Friday, April 17, 2015

The Strength in Knowing: Assessing the Teaching Year

Deep understanding of the children you teach, the curriculum program, and good pedagogy makes a difference with the work you do each day.

Making the time to outline the learning path and sharing that path with students and their families also makes a difference. When students and families know the expectations, routines, supports, and when and how they can communicate with school staff, the chance for student success increases.

At this time of year when students are testing, completing big projects, engaging in special events, and getting ready for a transition to a new school and program, teachers like me find themselves thinking about the year--what's been successful and where can there be greater growth and progress.
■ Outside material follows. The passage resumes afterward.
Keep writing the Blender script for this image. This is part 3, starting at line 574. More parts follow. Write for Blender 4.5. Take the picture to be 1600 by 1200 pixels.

As I assess, the following points emerge:
  • Streamlined targeted systems support good work. When the time, paperwork, or thought of a system outweighs it's benefit, then its time to make change. With regard to some new initiatives on State and national levels that impact schools, I think there's room for streamlining in order to free up more time-on-task with students for all educators and leaders. Also, by creating streamlined systems for your own work and the work of your school community, you will make time for more effective work. 
  • Good curriculum process matters. It's important that we assess and refine curriculum regularly and it's also important that the curriculum process includes all who teach or benefit from the curriculum. When curriculum is rich and inclusive, students learn more.
  • Develop a dynamic teaching/learning culture in every school. Make this an explicit goal of school time and effort. Determine what matters in your school and community. Find ways to build structure, routines, environments, and roles that make your learning/teaching culture explicit, visible, proactive, and empowering to all. 
  • Organize and prioritize the learning path. Make time upfront to organize events, initiatives, and efforts so that good work is prioritized. Don't try to do it all, but instead do what's most important for the students you teach.
  • Put Students First. That should be the mantra of every school community and educator. Yes, there will be days when that's a challenging notion due to available energy, other professional tasks, or personal demands, but the first job of schools is to empower, engage, and educate children. 
  • Learn. Choose a few areas of your professional work to boost each year via courses, online share, research, collegial endeavor, or project work. 
The year's assessment is almost complete. The path for next year is outlined. Evaluation materials have been completed. Lessons are prepared. Now it's time to focus on the children as they continue to grow, develop, and enjoy learning for the last chapter of the school year.